Monday, Jul. 31, 1950

From Hitler's Army

BEYOND DEFEAT (312 pp.)--Hans Richter--Putnam ($3).

From Germany, after World War I, came some of the most memorable of all accounts of that war (The Case of Sergeant Grischa, All Quiet on the Western Front, etc.). Beyond Defeat is no Grischa or All Quiet, but it is the first of the German World War II novels to reach the U.S., and as such it is an important book.

Author Hans Richter, 42, an anti-Nazi who was drafted into Hitler's army, was captured at Cassino and shipped off to a prison camp in the U.S. In its glowering animosity to Naziism and its painful and perplexed discussions of the dilemmas facing anti-Nazi Germans, his book bears all the bitter marks of a man trying to write his way out of an ordeal.

"Auf Wiedersehen . . ." The opening scenes show a German company moving up to the Cassino front. The major character, Pfc. Guehler, obviously a facsimile of Author Richter, believes that the Nazi army is doomed; his buddies are beginning to doubt the Fuehrer's omnipotence. Some German soldiers, hoping to be captured, greet each other with the wisecrack, "Auf Wiedersehen in Kanada."

On the Cassino slopes, Guehler's outfit is torn to shreds by U.S. artillery.
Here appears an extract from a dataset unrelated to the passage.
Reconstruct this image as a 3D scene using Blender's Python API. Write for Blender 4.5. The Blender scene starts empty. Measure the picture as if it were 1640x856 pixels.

Prodded by Guehler, the few remaining men surrender. At this point Beyond Defeat picks up in excitement, for now there begins a new war, subterranean and ferocious, between those German prisoners still loyal to the Fuhrer and those who would cast off the Nazi curse.

When interrogated by U.S. officers, most of the prisoners refuse to talk, but Guehler gives his estimate of German casualties at Cassino. Only when asked to identify German positions does he refuse. As a Socialist, he welcomes Hitler's defeat, but as a German he feels that "every position I give away means 30 to 40 direct hits for my comrades . . ." The job of rooting out Naziism from the German heart, he believes, must be done only by the Germans themselves. .

Guehler's first chance comes aboard a prison ship on Christmas Eve. In the hold, a Nazi begins to harangue the prisoners, but the anti-Nazis drown him out by singing Stille Nacht, heilige Nacht. Cheered by this little victory, the anti-Nazis feel that, with America ahead, they may yet know freedom.

But in the U.S. prison camp they are painfully disappointed. The older prisoners, Afrika Korps veterans, scorn the Cassino captives as traitors and. cowards. A shadow Gestapo, working under the inexperienced eyes of the U.S. guards, rules the prisoners through terror. When the anti-Nazis appeal for protection to the

U.S. commanding officer, he brushes them off with some mumble about the Geneva Convention.

A Race Apart. Guehler and his friends decide that because the Americans have never lived under terror they cannot really understand how the Nazis operate. "Since I've got to know the Amis," says one of them, "I've realized we must settle with the Nazis by ourselves . . . For most of the Amis, you're either a Nazi or a traitor. They're a race apart from us." The anti-Nazi prisoners then decide to form an underground of their own in order to break the Nazi hold.

Beyond Defeat is not a great novel. Its characterization is rudimentary, its style raw, its construction disorderly. But no other book has yet shown so closely how German troops felt and thought in the last, lost stages of the war.